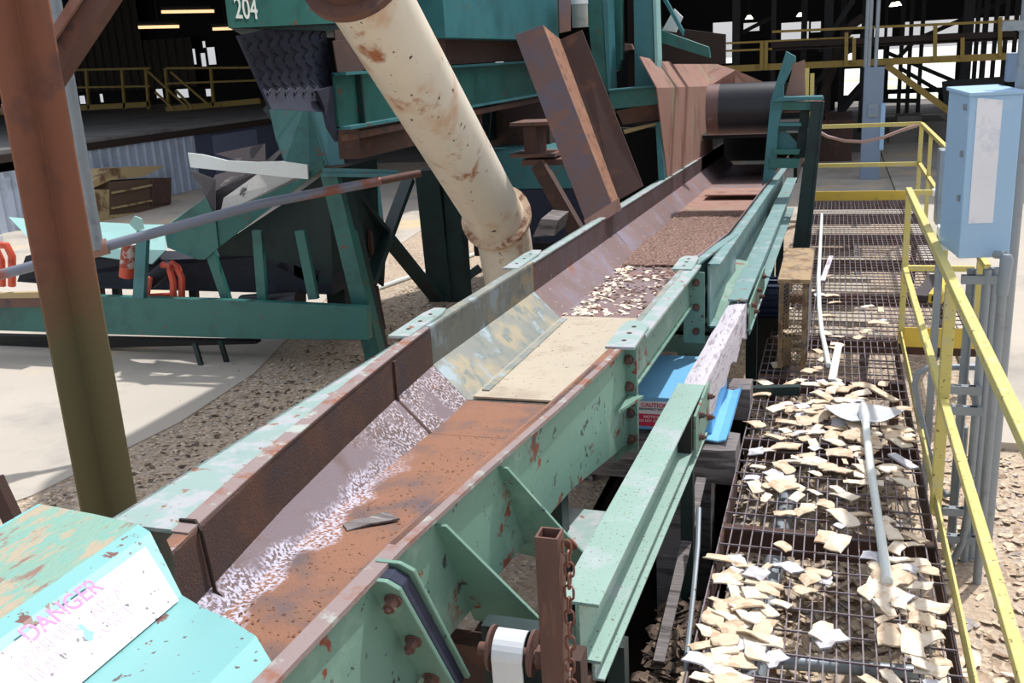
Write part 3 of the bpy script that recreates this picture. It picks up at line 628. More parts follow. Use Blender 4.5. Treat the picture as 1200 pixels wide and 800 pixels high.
# chip heap under the grating
r = random.Random(9); hp = MB(); rows = []
def heap(x, y): 
    return -.40+.10*math.sin(x*4.1+y*1.3)+.10*math.sin(y*2.3+x)+.04*math.sin(y*7+x*5)
for i in range(60):
    y = 1.0+i*.115; rows.append([(x_, y, heap(x_,y)-.03) for x_ in [-.85+.09*j for j in range(4,16)]])
hp.sheet(rows, (0,0,-.04)); one('chip_heap', hp, 'ground', 'heap of old wood chips lying under the near grating', 'wood chips', None, 'stuff')
litter('chip_heap', 3400, lambda r: (r.uniform(-.5,.5), r.uniform(1.1,7.6)), .07, 'chip_ground', 'weathered wood chips covering the heap under the near grating', 'wood chips', lambda x,y: heap(x,y)-.02, .5, 10)
litter('chip_heap', 900, lambda r: (r.uniform(-1.15,-.52), r.uniform(1.4,2.95)), .06, 'chip_ground', 'wood chips on the ground below the near green beam', 'wood chips', lambda x,y: -.42, .5, 11)
bm_ = MB(); bm_.box((-1.2,1.2,GZ+.01),(-.5,3.0,-.42)); one('chip_heap', bm_, 'ground', 'chip covered mound under the strap hanger', 'wood chips', None, 'stuff')
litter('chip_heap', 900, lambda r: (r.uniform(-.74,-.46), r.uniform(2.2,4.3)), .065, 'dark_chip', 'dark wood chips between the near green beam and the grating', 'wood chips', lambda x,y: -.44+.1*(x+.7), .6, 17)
litter('ground_chips', 2600, lambda r: (r.uniform(.56,3.2), 2.2+r.random()*4.9), .05, 'chip_ground', 'wood chips strewn over the ground right of the yellow railing', 'wood chips', lambda x,y: GZ, .35, 12)
litter('ground_chips', 700, lambda r: (r.uniform(.56,2.4), 2.2+r.random()*2.2), .07, 'chip_a', 'paler fresh wood chips on the ground right of the yellow railing', 'wood chips', lambda x,y: GZ+.01, .35, 13)
litter('ground_chips', 6000, lambda r: (-5.3+3.3*r.random(), 2.0+r.random()**.8*10), .035, 'chip_ground', 'small wood chips and bark strewn left of the trough', 'wood chips', lambda x,y: GZ, .35, 14)
litter('ground_chips', 1500, lambda r: (min(-2.1,r.gauss(-3.9,.7)), r.gauss(7,2.2)), .04, 'dark_chip', 'dark bark scraps on the ground left of the trough', 'bark', lambda x,y: GZ, .35, 15)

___

Would you set down the listing exactly, omitting pictures?

◆ TASK RESPONSE ◆
Write part 3 of the bpy script that recreates this picture. It picks up at line 628. More parts follow. Use Blender 4.5. Treat the picture as 1200 pixels wide and 800 pixels high.
# chip heap under the grating
r = random.Random(9); hp = MB(); rows = []
def heap(x, y): 
    return -.40+.10*math.sin(x*4.1+y*1.3)+.10*math.sin(y*2.3+x)+.04*math.sin(y*7+x*5)
for i in range(60):
    y = 1.0+i*.115; rows.append([(x_, y, heap(x_,y)-.03) for x_ in [-.85+.09*j for j in range(4,16)]])
hp.sheet(rows, (0,0,-.04)); one('chip_heap', hp, 'ground', 'heap of old wood chips lying under the near grating', 'wood chips', None, 'stuff')
litter('chip_heap', 3400, lambda r: (r.uniform(-.5,.5), r.uniform(1.1,7.6)), .07, 'chip_ground', 'weathered wood chips covering the heap under the near grating', 'wood chips', lambda x,y: heap(x,y)-.02, .5, 10)
litter('chip_heap', 900, lambda r: (r.uniform(-1.15,-.52), r.uniform(1.4,2.95)), .06, 'chip_ground', 'wood chips on the ground below the near green beam', 'wood chips', lambda x,y: -.42, .5, 11)
bm_ = MB(); bm_.box((-1.2,1.2,GZ+.01),(-.5,3.0,-.42)); one('chip_heap', bm_, 'ground', 'chip covered mound under the strap hanger', 'wood chips', None, 'stuff')
litter('chip_heap', 900, lambda r: (r.uniform(-.74,-.46), r.uniform(2.2,4.3)), .065, 'dark_chip', 'dark wood chips between the near green beam and the grating', 'wood chips', lambda x,y: -.44+.1*(x+.7), .6, 17)
litter('ground_chips', 2600, lambda r: (r.uniform(.56,3.2), 2.2+r.random()*4.9), .05, 'chip_ground', 'wood chips strewn over the ground right of the yellow railing', 'wood chips', lambda x,y: GZ, .35, 12)
litter('ground_chips', 700, lambda r: (r.uniform(.56,2.4), 2.2+r.random()*2.2), .07, 'chip_a', 'paler fresh wood chips on the ground right of the yellow railing', 'wood chips', lambda x,y: GZ+.01, .35, 13)
litter('ground_chips', 6000, lambda r: (-5.3+3.3*r.random(), 2.0+r.random()**.8*10), .035, 'chip_ground', 'small wood chips and bark strewn left of the trough', 'wood chips', lambda x,y: GZ, .35, 14)
litter('ground_chips', 1500, lambda r: (min(-2.1,r.gauss(-3.9,.7)), r.gauss(7,2.2)), .04, 'dark_chip', 'dark bark scraps on the ground left of the trough', 'bark', lambda x,y: GZ, .35, 15)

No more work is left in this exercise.